(A run of records)
** Begin **

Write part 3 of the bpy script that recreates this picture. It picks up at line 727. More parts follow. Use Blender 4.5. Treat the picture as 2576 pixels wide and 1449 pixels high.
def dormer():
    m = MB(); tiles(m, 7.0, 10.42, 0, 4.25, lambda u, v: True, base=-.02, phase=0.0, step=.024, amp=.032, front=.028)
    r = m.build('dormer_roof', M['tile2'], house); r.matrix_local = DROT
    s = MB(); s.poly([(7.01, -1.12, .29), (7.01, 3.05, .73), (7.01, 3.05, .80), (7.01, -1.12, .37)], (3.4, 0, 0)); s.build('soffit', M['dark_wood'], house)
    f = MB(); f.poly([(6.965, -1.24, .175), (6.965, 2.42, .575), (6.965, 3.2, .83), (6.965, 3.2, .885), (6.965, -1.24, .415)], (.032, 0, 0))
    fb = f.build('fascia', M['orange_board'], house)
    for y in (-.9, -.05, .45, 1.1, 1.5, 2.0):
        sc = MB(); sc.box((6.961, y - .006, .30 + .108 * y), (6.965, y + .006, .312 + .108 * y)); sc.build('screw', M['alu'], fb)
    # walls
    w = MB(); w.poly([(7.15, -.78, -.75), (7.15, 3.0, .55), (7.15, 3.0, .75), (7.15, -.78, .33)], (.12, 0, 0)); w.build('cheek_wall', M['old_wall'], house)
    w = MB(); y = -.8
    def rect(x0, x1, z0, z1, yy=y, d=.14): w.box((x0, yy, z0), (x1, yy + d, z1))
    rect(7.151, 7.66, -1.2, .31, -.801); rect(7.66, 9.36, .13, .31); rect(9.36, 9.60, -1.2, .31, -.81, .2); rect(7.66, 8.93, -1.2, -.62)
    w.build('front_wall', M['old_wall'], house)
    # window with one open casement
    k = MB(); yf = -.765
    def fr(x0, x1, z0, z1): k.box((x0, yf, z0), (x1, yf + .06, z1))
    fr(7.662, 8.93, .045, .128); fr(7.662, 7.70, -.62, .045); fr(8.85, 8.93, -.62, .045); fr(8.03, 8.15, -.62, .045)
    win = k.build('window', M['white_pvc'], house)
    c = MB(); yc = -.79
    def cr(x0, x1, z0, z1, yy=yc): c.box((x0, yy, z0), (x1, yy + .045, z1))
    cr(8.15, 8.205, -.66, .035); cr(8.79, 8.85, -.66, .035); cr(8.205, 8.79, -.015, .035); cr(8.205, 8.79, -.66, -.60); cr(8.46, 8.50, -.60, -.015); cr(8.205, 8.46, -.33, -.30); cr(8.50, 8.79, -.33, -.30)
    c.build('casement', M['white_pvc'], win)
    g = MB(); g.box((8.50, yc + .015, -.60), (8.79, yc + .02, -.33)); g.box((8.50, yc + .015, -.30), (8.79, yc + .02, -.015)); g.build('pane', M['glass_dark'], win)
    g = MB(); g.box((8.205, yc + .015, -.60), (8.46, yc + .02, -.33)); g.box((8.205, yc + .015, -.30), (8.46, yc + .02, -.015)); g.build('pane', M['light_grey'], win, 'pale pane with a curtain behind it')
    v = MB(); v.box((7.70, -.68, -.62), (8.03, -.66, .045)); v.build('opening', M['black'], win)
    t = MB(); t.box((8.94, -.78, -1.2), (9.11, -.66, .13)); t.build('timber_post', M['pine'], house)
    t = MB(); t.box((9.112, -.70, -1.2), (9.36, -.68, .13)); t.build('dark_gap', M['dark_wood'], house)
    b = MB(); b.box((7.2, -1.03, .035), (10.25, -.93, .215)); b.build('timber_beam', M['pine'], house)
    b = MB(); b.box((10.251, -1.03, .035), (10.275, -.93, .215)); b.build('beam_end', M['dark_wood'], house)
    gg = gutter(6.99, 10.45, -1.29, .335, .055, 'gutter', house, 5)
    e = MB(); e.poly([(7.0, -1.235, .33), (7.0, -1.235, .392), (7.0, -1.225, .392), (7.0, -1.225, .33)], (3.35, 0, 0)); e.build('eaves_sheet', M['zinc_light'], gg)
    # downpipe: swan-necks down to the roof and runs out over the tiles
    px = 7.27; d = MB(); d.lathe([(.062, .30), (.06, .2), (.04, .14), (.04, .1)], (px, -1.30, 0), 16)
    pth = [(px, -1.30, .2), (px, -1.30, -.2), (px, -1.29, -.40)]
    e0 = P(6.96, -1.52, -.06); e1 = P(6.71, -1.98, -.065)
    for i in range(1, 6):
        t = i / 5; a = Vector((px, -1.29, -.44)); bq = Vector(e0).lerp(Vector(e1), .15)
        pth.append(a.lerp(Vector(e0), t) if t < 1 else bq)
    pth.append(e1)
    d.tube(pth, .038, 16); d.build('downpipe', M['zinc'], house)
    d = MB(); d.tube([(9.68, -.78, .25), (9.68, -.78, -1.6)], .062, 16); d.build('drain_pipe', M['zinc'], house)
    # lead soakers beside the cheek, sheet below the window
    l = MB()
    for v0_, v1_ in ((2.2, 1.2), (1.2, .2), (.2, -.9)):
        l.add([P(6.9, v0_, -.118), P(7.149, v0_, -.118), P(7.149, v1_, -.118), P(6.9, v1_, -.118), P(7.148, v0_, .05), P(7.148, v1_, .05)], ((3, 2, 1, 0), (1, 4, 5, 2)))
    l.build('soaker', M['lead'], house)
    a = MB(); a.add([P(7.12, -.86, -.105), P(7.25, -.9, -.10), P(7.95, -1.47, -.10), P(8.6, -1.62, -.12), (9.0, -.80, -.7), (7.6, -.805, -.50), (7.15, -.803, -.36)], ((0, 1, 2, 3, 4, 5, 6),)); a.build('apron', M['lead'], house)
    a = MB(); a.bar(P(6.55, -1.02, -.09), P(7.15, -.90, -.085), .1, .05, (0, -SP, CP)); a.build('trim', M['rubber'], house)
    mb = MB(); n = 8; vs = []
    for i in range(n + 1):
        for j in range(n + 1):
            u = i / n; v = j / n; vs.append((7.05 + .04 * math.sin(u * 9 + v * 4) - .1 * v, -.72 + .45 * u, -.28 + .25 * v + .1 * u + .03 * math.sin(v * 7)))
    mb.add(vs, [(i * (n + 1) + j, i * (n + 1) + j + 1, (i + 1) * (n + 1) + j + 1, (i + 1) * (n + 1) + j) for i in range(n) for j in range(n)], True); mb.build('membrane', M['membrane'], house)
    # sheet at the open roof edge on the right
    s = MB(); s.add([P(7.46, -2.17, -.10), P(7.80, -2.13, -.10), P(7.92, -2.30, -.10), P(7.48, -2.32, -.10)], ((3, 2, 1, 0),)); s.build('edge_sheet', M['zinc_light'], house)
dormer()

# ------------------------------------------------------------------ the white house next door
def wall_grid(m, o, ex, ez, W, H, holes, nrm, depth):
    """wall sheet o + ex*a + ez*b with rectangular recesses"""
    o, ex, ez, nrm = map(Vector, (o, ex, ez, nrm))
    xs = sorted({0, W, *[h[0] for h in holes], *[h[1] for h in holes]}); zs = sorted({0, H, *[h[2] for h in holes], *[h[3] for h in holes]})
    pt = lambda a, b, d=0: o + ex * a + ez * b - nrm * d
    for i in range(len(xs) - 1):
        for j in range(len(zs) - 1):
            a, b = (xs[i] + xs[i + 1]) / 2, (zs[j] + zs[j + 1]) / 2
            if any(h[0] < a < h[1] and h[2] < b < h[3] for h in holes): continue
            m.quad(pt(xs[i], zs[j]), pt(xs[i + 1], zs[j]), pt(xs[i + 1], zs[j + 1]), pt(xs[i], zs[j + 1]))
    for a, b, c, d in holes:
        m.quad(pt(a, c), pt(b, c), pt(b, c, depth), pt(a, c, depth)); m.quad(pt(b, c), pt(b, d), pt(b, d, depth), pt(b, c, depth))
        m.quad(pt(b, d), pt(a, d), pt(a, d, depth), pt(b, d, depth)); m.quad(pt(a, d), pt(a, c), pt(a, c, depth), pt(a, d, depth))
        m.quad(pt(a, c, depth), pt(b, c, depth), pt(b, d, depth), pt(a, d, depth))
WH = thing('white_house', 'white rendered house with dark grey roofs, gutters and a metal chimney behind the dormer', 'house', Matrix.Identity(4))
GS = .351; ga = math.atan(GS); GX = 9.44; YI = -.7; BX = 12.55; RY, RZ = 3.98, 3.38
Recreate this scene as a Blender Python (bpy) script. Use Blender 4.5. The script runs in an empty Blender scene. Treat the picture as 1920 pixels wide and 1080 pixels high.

** End **

__Requirements__.
How many lines in the listing contain "picture"? Answer with the number alone.

__Solved exercise__.
2